Goal - Every line below must be reproduced exactly. Copy them all.

Information supplied -
──────────────────────────────
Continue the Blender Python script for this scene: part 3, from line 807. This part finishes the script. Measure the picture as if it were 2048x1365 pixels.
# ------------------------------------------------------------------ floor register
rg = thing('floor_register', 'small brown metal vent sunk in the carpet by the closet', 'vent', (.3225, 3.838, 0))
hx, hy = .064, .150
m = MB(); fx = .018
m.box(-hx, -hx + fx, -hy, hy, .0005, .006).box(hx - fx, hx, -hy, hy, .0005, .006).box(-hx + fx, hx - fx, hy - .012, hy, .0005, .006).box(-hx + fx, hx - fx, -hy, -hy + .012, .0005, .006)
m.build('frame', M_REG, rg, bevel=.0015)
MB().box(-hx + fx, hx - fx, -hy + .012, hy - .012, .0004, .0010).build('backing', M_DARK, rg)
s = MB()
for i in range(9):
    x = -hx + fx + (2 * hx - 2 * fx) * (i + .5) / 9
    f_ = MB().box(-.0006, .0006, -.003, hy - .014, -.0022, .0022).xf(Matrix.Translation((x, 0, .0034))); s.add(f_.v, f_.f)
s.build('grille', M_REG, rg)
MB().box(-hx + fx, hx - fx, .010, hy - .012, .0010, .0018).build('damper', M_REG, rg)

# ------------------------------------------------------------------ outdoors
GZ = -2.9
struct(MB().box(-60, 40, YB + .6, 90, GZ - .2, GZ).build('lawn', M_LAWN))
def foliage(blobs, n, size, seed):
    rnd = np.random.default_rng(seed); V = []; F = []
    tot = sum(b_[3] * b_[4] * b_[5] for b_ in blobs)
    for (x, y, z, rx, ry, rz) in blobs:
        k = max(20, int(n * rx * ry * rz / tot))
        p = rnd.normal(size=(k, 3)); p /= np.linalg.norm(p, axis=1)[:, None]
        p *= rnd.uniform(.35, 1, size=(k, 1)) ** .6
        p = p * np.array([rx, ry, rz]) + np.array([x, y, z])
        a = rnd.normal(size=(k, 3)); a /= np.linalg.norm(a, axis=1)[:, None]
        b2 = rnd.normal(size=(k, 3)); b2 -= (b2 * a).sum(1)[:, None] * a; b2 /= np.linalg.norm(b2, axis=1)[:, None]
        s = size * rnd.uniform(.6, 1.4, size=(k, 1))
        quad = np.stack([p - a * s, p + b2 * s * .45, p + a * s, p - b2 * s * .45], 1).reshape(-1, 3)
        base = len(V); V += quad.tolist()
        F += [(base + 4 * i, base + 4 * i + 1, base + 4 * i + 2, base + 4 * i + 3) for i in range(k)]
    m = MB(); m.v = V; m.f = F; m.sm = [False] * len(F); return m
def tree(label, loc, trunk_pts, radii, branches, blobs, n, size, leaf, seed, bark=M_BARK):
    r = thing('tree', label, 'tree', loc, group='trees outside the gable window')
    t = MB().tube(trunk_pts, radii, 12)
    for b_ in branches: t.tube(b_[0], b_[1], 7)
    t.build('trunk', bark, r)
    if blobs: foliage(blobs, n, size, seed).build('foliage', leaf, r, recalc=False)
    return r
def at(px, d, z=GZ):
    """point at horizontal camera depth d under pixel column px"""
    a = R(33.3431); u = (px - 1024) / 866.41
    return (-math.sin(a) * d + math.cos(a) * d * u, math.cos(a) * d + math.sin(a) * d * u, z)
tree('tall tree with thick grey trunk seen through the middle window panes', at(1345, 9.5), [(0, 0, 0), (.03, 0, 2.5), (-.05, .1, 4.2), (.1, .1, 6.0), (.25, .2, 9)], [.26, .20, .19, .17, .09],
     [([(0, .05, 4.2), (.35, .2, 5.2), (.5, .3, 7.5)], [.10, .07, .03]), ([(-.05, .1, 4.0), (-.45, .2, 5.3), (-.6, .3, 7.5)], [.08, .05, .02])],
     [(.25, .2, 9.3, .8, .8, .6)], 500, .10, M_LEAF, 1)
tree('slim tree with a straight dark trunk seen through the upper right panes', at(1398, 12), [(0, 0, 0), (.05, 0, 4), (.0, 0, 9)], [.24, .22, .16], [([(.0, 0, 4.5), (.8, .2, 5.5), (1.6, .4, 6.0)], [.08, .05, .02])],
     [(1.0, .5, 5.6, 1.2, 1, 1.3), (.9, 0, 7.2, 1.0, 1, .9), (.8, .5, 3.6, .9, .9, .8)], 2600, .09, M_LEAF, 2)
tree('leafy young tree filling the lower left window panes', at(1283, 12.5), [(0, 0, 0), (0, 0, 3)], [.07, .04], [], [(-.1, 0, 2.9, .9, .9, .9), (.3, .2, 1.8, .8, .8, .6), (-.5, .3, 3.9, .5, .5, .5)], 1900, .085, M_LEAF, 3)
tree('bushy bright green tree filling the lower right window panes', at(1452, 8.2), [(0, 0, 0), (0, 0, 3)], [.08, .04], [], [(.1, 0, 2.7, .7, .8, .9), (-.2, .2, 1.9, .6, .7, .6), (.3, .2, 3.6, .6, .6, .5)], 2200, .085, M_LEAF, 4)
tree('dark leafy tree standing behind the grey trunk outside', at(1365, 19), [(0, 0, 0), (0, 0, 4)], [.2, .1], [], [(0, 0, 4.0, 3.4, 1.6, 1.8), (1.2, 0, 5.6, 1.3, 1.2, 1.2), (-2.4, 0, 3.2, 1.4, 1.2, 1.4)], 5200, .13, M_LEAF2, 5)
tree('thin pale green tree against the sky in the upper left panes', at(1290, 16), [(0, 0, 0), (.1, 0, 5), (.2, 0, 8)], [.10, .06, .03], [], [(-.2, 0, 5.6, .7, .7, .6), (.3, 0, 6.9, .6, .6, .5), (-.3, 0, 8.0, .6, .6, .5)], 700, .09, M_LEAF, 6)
──────────────────────────────
Finished task -
Continue the Blender Python script for this scene: part 3, from line 807. This part finishes the script. Measure the picture as if it were 2048x1365 pixels.
# ------------------------------------------------------------------ floor register
rg = thing('floor_register', 'small brown metal vent sunk in the carpet by the closet', 'vent', (.3225, 3.838, 0))
hx, hy = .064, .150
m = MB(); fx = .018
m.box(-hx, -hx + fx, -hy, hy, .0005, .006).box(hx - fx, hx, -hy, hy, .0005, .006).box(-hx + fx, hx - fx, hy - .012, hy, .0005, .006).box(-hx + fx, hx - fx, -hy, -hy + .012, .0005, .006)
m.build('frame', M_REG, rg, bevel=.0015)
MB().box(-hx + fx, hx - fx, -hy + .012, hy - .012, .0004, .0010).build('backing', M_DARK, rg)
s = MB()
for i in range(9):
    x = -hx + fx + (2 * hx - 2 * fx) * (i + .5) / 9
    f_ = MB().box(-.0006, .0006, -.003, hy - .014, -.0022, .0022).xf(Matrix.Translation((x, 0, .0034))); s.add(f_.v, f_.f)
s.build('grille', M_REG, rg)
MB().box(-hx + fx, hx - fx, .010, hy - .012, .0010, .0018).build('damper', M_REG, rg)

# ------------------------------------------------------------------ outdoors
GZ = -2.9
struct(MB().box(-60, 40, YB + .6, 90, GZ - .2, GZ).build('lawn', M_LAWN))
def foliage(blobs, n, size, seed):
    rnd = np.random.default_rng(seed); V = []; F = []
    tot = sum(b_[3] * b_[4] * b_[5] for b_ in blobs)
    for (x, y, z, rx, ry, rz) in blobs:
        k = max(20, int(n * rx * ry * rz / tot))
        p = rnd.normal(size=(k, 3)); p /= np.linalg.norm(p, axis=1)[:, None]
        p *= rnd.uniform(.35, 1, size=(k, 1)) ** .6
        p = p * np.array([rx, ry, rz]) + np.array([x, y, z])
        a = rnd.normal(size=(k, 3)); a /= np.linalg.norm(a, axis=1)[:, None]
        b2 = rnd.normal(size=(k, 3)); b2 -= (b2 * a).sum(1)[:, None] * a; b2 /= np.linalg.norm(b2, axis=1)[:, None]
        s = size * rnd.uniform(.6, 1.4, size=(k, 1))
        quad = np.stack([p - a * s, p + b2 * s * .45, p + a * s, p - b2 * s * .45], 1).reshape(-1, 3)
        base = len(V); V += quad.tolist()
        F += [(base + 4 * i, base + 4 * i + 1, base + 4 * i + 2, base + 4 * i + 3) for i in range(k)]
    m = MB(); m.v = V; m.f = F; m.sm = [False] * len(F); return m
def tree(label, loc, trunk_pts, radii, branches, blobs, n, size, leaf, seed, bark=M_BARK):
    r = thing('tree', label, 'tree', loc, group='trees outside the gable window')
    t = MB().tube(trunk_pts, radii, 12)
    for b_ in branches: t.tube(b_[0], b_[1], 7)
    t.build('trunk', bark, r)
    if blobs: foliage(blobs, n, size, seed).build('foliage', leaf, r, recalc=False)
    return r
def at(px, d, z=GZ):
    """point at horizontal camera depth d under pixel column px"""
    a = R(33.3431); u = (px - 1024) / 866.41
    return (-math.sin(a) * d + math.cos(a) * d * u, math.cos(a) * d + math.sin(a) * d * u, z)
tree('tall tree with thick grey trunk seen through the middle window panes', at(1345, 9.5), [(0, 0, 0), (.03, 0, 2.5), (-.05, .1, 4.2), (.1, .1, 6.0), (.25, .2, 9)], [.26, .20, .19, .17, .09],
     [([(0, .05, 4.2), (.35, .2, 5.2), (.5, .3, 7.5)], [.10, .07, .03]), ([(-.05, .1, 4.0), (-.45, .2, 5.3), (-.6, .3, 7.5)], [.08, .05, .02])],
     [(.25, .2, 9.3, .8, .8, .6)], 500, .10, M_LEAF, 1)
tree('slim tree with a straight dark trunk seen through the upper right panes', at(1398, 12), [(0, 0, 0), (.05, 0, 4), (.0, 0, 9)], [.24, .22, .16], [([(.0, 0, 4.5), (.8, .2, 5.5), (1.6, .4, 6.0)], [.08, .05, .02])],
     [(1.0, .5, 5.6, 1.2, 1, 1.3), (.9, 0, 7.2, 1.0, 1, .9), (.8, .5, 3.6, .9, .9, .8)], 2600, .09, M_LEAF, 2)
tree('leafy young tree filling the lower left window panes', at(1283, 12.5), [(0, 0, 0), (0, 0, 3)], [.07, .04], [], [(-.1, 0, 2.9, .9, .9, .9), (.3, .2, 1.8, .8, .8, .6), (-.5, .3, 3.9, .5, .5, .5)], 1900, .085, M_LEAF, 3)
tree('bushy bright green tree filling the lower right window panes', at(1452, 8.2), [(0, 0, 0), (0, 0, 3)], [.08, .04], [], [(.1, 0, 2.7, .7, .8, .9), (-.2, .2, 1.9, .6, .7, .6), (.3, .2, 3.6, .6, .6, .5)], 2200, .085, M_LEAF, 4)
tree('dark leafy tree standing behind the grey trunk outside', at(1365, 19), [(0, 0, 0), (0, 0, 4)], [.2, .1], [], [(0, 0, 4.0, 3.4, 1.6, 1.8), (1.2, 0, 5.6, 1.3, 1.2, 1.2), (-2.4, 0, 3.2, 1.4, 1.2, 1.4)], 5200, .13, M_LEAF2, 5)
tree('thin pale green tree against the sky in the upper left panes', at(1290, 16), [(0, 0, 0), (.1, 0, 5), (.2, 0, 8)], [.10, .06, .03], [], [(-.2, 0, 5.6, .7, .7, .6), (.3, 0, 6.9, .6, .6, .5), (-.3, 0, 8.0, .6, .6, .5)], 700, .09, M_LEAF, 6)